Nangiro seems to be silent and reflective in nature. There is a deep sense of quiet to his actions and his manner. I imagine it comes from twelve years of relative Turkana solitude that has been his life story to this point. The rhythm of daylight, the animals, chores, finding pasture and water, and nightfall are sown into his life story and his very essence. This small community of family, friends and animals are woven into his tapestry of living; the fabric of which is deeply knotted in the rituals of life that have been in Turkana for countless generations.
 
Nangiro rounds his goats into the small wattle protected pen as his father Frances speaks of life when he was Nangiro’s age. I often think of my own father in these times of memory and reminiscence. When I listen to my own father I sometimes think there exists a nostalgic sense of the past. I guess we store those memories most dear to us and they continue to colour and shape how we engage and reflect upon our pasts. In these living memory banks however, amidst the fond deeds of long ago and the faces that shaped our lives, rest clear and stark truths. The one that my own father and Frances share is one that speaks gently of a changing climate. Their thoughts almost mirror each other. Two men, whose lives were lived around, with and through animals, reflecting on a life’s experience in a few chosen and crucial words. The way my father speaks of the great snow of 1947 is mirrored in how Frances speaks of the great drought of 2000. The way my father watches the weather, not as a neutral observer, but as a participant with his animals, is mirrored in how Frances views the clouds that too often pass empty over Turkana. The way my father speaks of a changing climate and resulting lost fodder in rural Longford is mirrored in how Frances speaks of recurring drought and ever increasing barrenness and dryness.
 
What my father Owen and the Turkana Frances share is many years of lived farming experience. They do not read weather charts, rainfall tables or metrological reports. What they know is based on a lifetime’s experience of tending animals, ensuring fodder and living with the sky. They know things are changing. They know the well-drilled rhythms of their youth are distant memories. They know that the cycles so known by them and their fathers have been punctured in the past few years. And they know it is not for the better. And in that is their truth. Life is changing and they must constantly wonder how their well-known patterns of coping are going to manage this onslaught.
 
A few weeks ago, my waterproof boots walked the soggy squelchy meadows of north Longford.
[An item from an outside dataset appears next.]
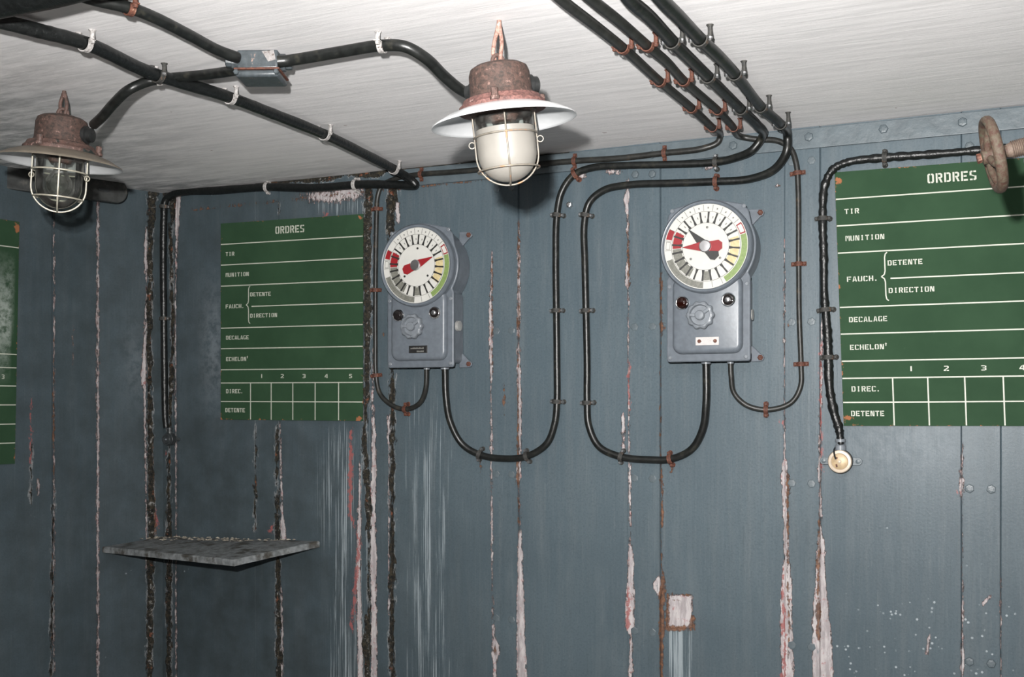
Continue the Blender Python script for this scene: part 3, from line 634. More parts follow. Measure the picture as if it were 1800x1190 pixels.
cable('socket_cable', 'lumpy tarred cable framing the right green board and ending at the brass socket',
 [(1860,254,M_,.016,.0105),(1800,258,M_,.016,.0105),(1725,264,M_,.016,.0105),(1640,271,M_,.016,.0105),(1555,277,M_,.016,.0105),(1490,285,M_,.016,.0105),(1464,298,M_,.016,.0105),(1450,325,M_,.016,.0108),(1446,384,M_,.016,.0108),(1448,450,M_,.016,.0108),(1449,520,M_,.016,.0112),(1454,580,M_,.017,.0125),(1456,628,M_,.016,.0115),(1458,680,M_,.016,.0122),(1466,725,M_,.017,.012),(1475,755,M_,.018,.011),(1478,782,M_,.020,.0095)],
 TAR, smat=DARKCLIP, clips=[(1555,277,M_),(1446,384,M_),(1456,628,M_),(1450,546,M_)], lumpy=.30, foot=.010)
cable('dark_tube', 'thick dark shape at the extreme upper left corner of the ceiling, built as a tube',
 [(-160,34,C,.034,.031),(-60,12,C,.034,.031),(20,-4,C,.034,.031),(90,-17,C,.034,.030),(160,-34,C,.034,.029),(260,-60,C,.034,.028)], TAR, [], cat='dark_tube', sheath='casing')  # unidentified dark shape in the corner, modelled as a tube
# grimy duct with a rounded end under the ceiling of the left corner
m = MB()
def facpt(x, y, n): return FAC.uz(x, y, n)
nD = .085
ua, za = FAC.uz(226, 330, nD); ub = FAC.uz(-60, 300, nD)[0]
h = .042; zc = FAC.uz(200, 334, nD)[1]; ur = FAC.uz(227, 334, nD)[0]-h
out_ = [(ub, zc+h), (ub, zc-h)] + [(ur+h*math.sin(a)*.9, zc-h*math.cos(a)) for a in np.linspace(0, PI, 14)]
# the duct lies along the folded left wall and ends short of the corner
Mf = FAC.mat(0, 0)
duct = thing('bracket', FAC.W(ur, zc, 0), 'dark grimy flat bracket with a rounded end on the wall behind the left lamp', 'bracket')
bpy.context.view_layer.update()
inv = duct.matrix_world.inverted()
m.prism(out_, nD-.02, nD, fn=lambda x, y, z: inv@(Mf@Vector((x, y, z))))
m.build('plate', DUCT, duct, bevel=.004)
k = MB(); k.box(ub, ur-.06, zc-h*.6, zc+h*.9, 0.0, nD-.02, inv@Mf); k.build('rail', DUCT, duct, bevel=.003)
k = MB(); k.prism([(ur-.045+.022*math.cos(a), zc-.004+.007*math.sin(a)) for a in np.linspace(0, 2*PI, 16)[:-1]], nD-.001, nD+.003, fn=lambda x, y, z: inv@(Mf@Vector((x, y, z)))); k.build('slot_lug', JACK, duct)

# ------------------------------------------------------------------ junction box
bo = ceil(452, 87, 0)
jb = thing('junction_box', Matrix.Translation(bo) @ Matrix.Rotation(-.03, 4, 'Z'), 'small dark rusty cable junction box on the ceiling between the two lamps', 'junction box')
m = MB(); m.box(-.044, .044, 0, .075, -.040, 0); m.build('housing', BOXM, jb, bevel=.004)
m = MB(); m.box(-.047, .047, -.004, .079, -.058, -.043); m.build('lid', BOXM, jb, bevel=.006)
m = MB(); m.box(-.049, .049, -.006, .081, -.0435, -.0395); m.build('gasket', RUST, jb, bevel=.001)
for (x, y, z, dx, dy) in ((-.044, .010, -.020, -1, -.15), (-.044, .052, -.022, -1, .1), (.044, .022, -.022, 1, .05)):
    m = MB(); d = Vector((dx, dy, 0)).normalized()
    m.lathe([(.016, -.006), (.0185, 0), (.0185, .012), (.0150, .013), (.0150, .024), (.0125, .026)], frame((x, y, z), d), seg=10); m.build('cable_gland', BOXM, jb)
for sx in (-1, 1):
    m = MB(); m.lathe([(.006, 0), (.006, .006), (.004, .008)], frame((sx*.043, -.005, -.05), (0, -1, 0)), seg=6); m.build('screw', BOXM, jb)
m = MB(); m.add([(.010,-.0015,-.004),(.036,-.0015,-.002),(.040,-.0015,-.022),(.024,-.0015,-.026),(.010,-.0002,-.004),(.036,-.0002,-.002),(.040,-.0002,-.022),(.024,-.0002,-.026)], [(0,1,2,3),(4,7,6,5),(0,4,5,1),(1,5,6,2),(2,6,7,3),(3,7,4,0)])
m.build('paint_patch', plain('white_paint_splash', (.24, .225, .22), .6, var=.2, scale=120, c2=(.08, .06, .05), lo=.5, hi=.6), jb)

# ------------------------------------------------------------------ bulkhead lamps
def lamp(name, label, hook, org, tilt, frosted, gland_dir):
    """hook: ceiling point; the lamp's own origin is the centre of the shade rim plane"""
    top = Vector(hook); org = Vector(org)
    e = thing(name, Matrix.Translation(org) @ tilt, label, 'lamp', 'bulkhead lamps'); bpy.context.view_layer.update()
    inv = e.matrix_world.inverted()
    # housing, clamp ring
    m = MB(); m.lathe([(.066, .018), (.066, .034), (.0635, .040), (.0615, .046), (.060, .082), (.056, .093), (.046, .099), (.030, .103), (.012, .104)], seg=48)
    hs = m.build('housing', CAST, e)
    for a in gland_dir:
        m = MB(); m.lathe([(.021, .045), (.021, .066), (.017, .068), (.017, .078), (.014, .080)], frame((0, 0, .060), (math.cos(a), math.sin(a), 0)), seg=18); m.build('cable_gland', GUNK, e)
    m = MB(); m.lathe([(.074, .008), (.085, .010), (.087, .016), (.0855, .022), (.080, .026), (.076, .034), (.066, .037)], seg=48); m.build('clamp_ring', PINK if frosted else IRON, e)
    for a in (.35, 2.45, 4.55):
        m = MB(); p = (math.cos(a)*.085, math.sin(a)*.085, .014)
        m.lathe([(.010, .004), (.010, .010), (.007, .011), (.007, .026), (.004, .028)], Matrix.Translation(p), seg=8); m.build('clamp_screw', IRON, e)
    # shade: shallow cone, drab above and white enamel below
    m = MB(); seg = 72
    prof_ = [(.070, .017), (.092, .0135), (.118, .004), (.137, -.006), (.1425, -.0095), (.1435, -.0125), (.1415, -.0125), (.136, -.0092), (.117, .0005), (.092, .0095), (.070, .012)]
    vs_ = []; fs = []
    for (r, z) in prof_:
        for k in range(seg): a = 2*PI*k/seg; vs_.append((r*math.cos(a), r*math.sin(a), z))
    n = len(prof_)
    for i in range(n-1):
        for k in range(seg): k2 = (k+1)%seg; fs.append((i*seg+k, i*seg+k2, (i+1)*seg+k2, (i+1)*seg+k))
    m.add(vs_, fs); m.mi = [0 if i//seg < 5 else 1 for i in range(len(fs))]
    for k in range(seg):
        k2 = (k+1) % seg; m.f.append(((n-1)*seg+k, (n-1)*seg+k2, k2, k)); m.mi.append(1)
    m.build('shade', [ENAMEL if frosted else SHADETOP, ENAMEL], e, smooth=45)
    # socket seen through the glass
    m = MB(); m.lathe([(.066, .018), (.066, .006), (.058, .002), (.030, .001), (.024, -.010), (.018, -.012)], seg=32); m.build('lamp_socket', IRON, e)
    R = .058; L = .128 if frosted else .122
    gp = [(R*.97, .010), (R, 0), (R, -L+R*.95)] + [(R*math.cos(a), -L+R*.95-R*.95*math.sin(a)) for a in np.linspace(.12, PI/2-.02, 12)]
    if frosted:
        m = MB(); cut = -.024
        m.lathe([(R*.92, cut), (R, cut-.001)]+[p for p in gp if p[1] < cut-.002], seg=56); m.build('frosted_globe', FROST, e, smooth=60)
        m = MB(); vs_ = []; fs = []
        for (r, z) in ((R, .010), (R, cut-.0005)):
            for k in range(48): a = 2*PI*k/48; vs_.append((r*math.cos(a), r*math.sin(a), z))
        for k in range(48): k2 = (k+1)%48; fs.append((k, k2, 48+k2, 48+k))
        m.add(vs_, fs); g = m.build('clear_collar', CLEAR, e, smooth=60)
        m = MB(); m.lathe([(.013, -.008), (.013, -.016), (.022, -.023), (.024, -.0235)], seg=24); m.build('bulb', CLEAR, e)
    else:
        m = MB(); vs_ = []; fs = []
        for (r, z) in gp:
            for k in range(56): a = 2*PI*k/56; vs_.append((r*.93*math.cos(a), r*.93*math.sin(a), z))
        for i in range(len(gp)-1):
            for k in range(56): k2 = (k+1)%56; fs.append((i*56+k, i*56+k2, (i+1)*56+k2, (i+1)*56+k))
        fs.append(tuple((len(gp)-1)*56+k for k in range(56)))
        m.add(vs_, fs); m.build('clear_globe', CLEAR, e, smooth=60)
        m = MB(); m.lathe([(.013, -.006), (.013, -.026), (.018, -.034), (.029, -.05), (.031, -.062), (.028, -.076), (.018, -.087), (.006, -.091)], seg=28); m.build('bulb', CLEAR, e, smooth=60)
        m = MB(); m.lathe([(.0135, .0), (.0138, -.024), (.012, -.026)], seg=20); m.build('bulb_cap', SILVER, e)
    # wire guard
    wm = WIRED if frosted else WIRE; Rc = .0615; wr = .0018 if frosted else .0021
    Lc = L+.006
    for k in range(4):
        a = -PI/2+.02+k*PI/2 if frosted else math.radians(-68)+k*PI/2
        pts = [(Rc*math.cos(a), Rc*math.sin(a), .004), (Rc*math.cos(a), Rc*math.sin(a), -.02)]
        zc_ = -Lc+Rc*.95
        pts += [(Rc*math.cos(b)*math.cos(a), Rc*math.cos(b)*math.sin(a), zc_-Rc*.95*math.sin(b)) for b in np.linspace(0, PI/2, 12)]
        m = MB(); m.tube(pts, wr, 8); m.build('guard_wire', wm, e, smooth=60)
    rings = ((-.038, Rc+.001), (-.104, Rc*.99)) if frosted else ((-.032, Rc+.001), (-.095, Rc*.9))
    for z, r in rings:
        m = MB(); m.ring(r, wr, Matrix.Translation((0, 0, z)), 56, 8); m.build('guard_ring', wm, e, smooth=60)
    for s in (-1, 1):
        m = MB(); m.ring(.006, .0014, Matrix.Translation((s*(Rc+.006), 0, -.05 if frosted else -.043))@Matrix.Rotation(PI/2, 4, 'X'), 16, 6); m.build('guard_hinge', wm, e, smooth=60)
    # hook and eye
    m = MB(); topl = inv@top
    p1 = Vector((0, 0, .103)); mid = (topl+p1)/2
    eyeR = .011
    m.ring(eyeR, .0042, Matrix.Translation((0, 0, .108))@Matrix.Rotation(PI/2, 4, 'X')@Matrix.Rotation(.4, 4, 'Y'), 28, 10)
    m.lathe([(.014, .098), (.013, .104), (.008, .107)], seg=16); m.build('eye', IRON, e, smooth=60)
    hk = MB(); A = Vector((0, 0, .116)); B_ = topl+Vector((0, 0, .004))
    sep = .0075
    for s in (-1, 1):
        hk.tube(catmull([A+Vector((s*.004, 0, -.012)), A+Vector((s*sep, 0, .006)), A.lerp(B_, .35)+Vector((s*sep, 0, 0)), A.lerp(B_, .62)+Vector((s*.004, 0, 0)), A.lerp(B_, .9)], 6), .0042, 9)
    hk.tube([A.lerp(B_, .58), B_], [.0055, .0045], 9)
    hk.build('hook', rust_material('flaking_pink_hook', (.16, .075, .055), (.34, .22, .18), (.45, .36, .32)) if frosted else IRON, e, smooth=60)
    return e
hk1 = ceil(878, 36); hk2 = ceil(113, 160)
og1 = ray(885, 205)*hk1.y + Vector((0, 0, CZ)); og2 = ray(106, 279)*hk2.y + Vector((0, 0, CZ))
lamp('bulkhead_lamp', 'large rusty ceiling lamp with a frosted white glass and white enamel shade', hk1, og1, Matrix.Rotation(math.radians(-6), 4, 'Y')@Matrix.Rotation(math.radians(4), 4, 'X'), True, (PI*.80, .12*PI))
lamp('bulkhead_lamp', 'rusty ceiling lamp on the left with clear glass behind a pale wire cage', hk2, og2, Matrix.Rotation(math.radians(4.5), 4, 'Y')@Matrix.Rotation(math.radians(2.5), 4, 'X'), False, (-.12,))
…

Those same feet now wear open sandals that kick up dust and heat in the barren recesses of Turkana. I can almost hear my brother’s voice speaking of drainage and reseeding as Frances speaks of the drought, food aid and a growing lack of water. I see Nangiro from the corner of my eye and wonder how much of this he will face as he grows into a pastoralist man of Turkana.
 
And I guess this is the very point at which Owen and Frances have such a different perspective. Longford may have its problems with weather but the reality is that is well equipped with options, solutions and alternative ways. They are numerous, well funded and generally available. I see none of these waiting to embrace Frances or his son Nangiro. The passing solution of food aid and the potential loss of every animal they own is hardly a real option. It is desperation and it is traumatic. I wonder about this twelve-year-old standing before me as he sets out on this journey into an unknown adulthood. He finally closes the small wattle gate that protects the small herd of goats. I wonder what will protect him from what Frances and Owen know is waiting all around him. And they know he is powerless in its presence.
                        
Nangiro walks back through the small homestead. His purple Turkana cloth flutters as a slight wind drifts across the arid sands. He sits quietly and looks to the horizon. He is quiet and thoughtful. I look at him and wonder if he suspects what the old already know. I wonder if he knows what he will face as he grows to head this family’s destiny.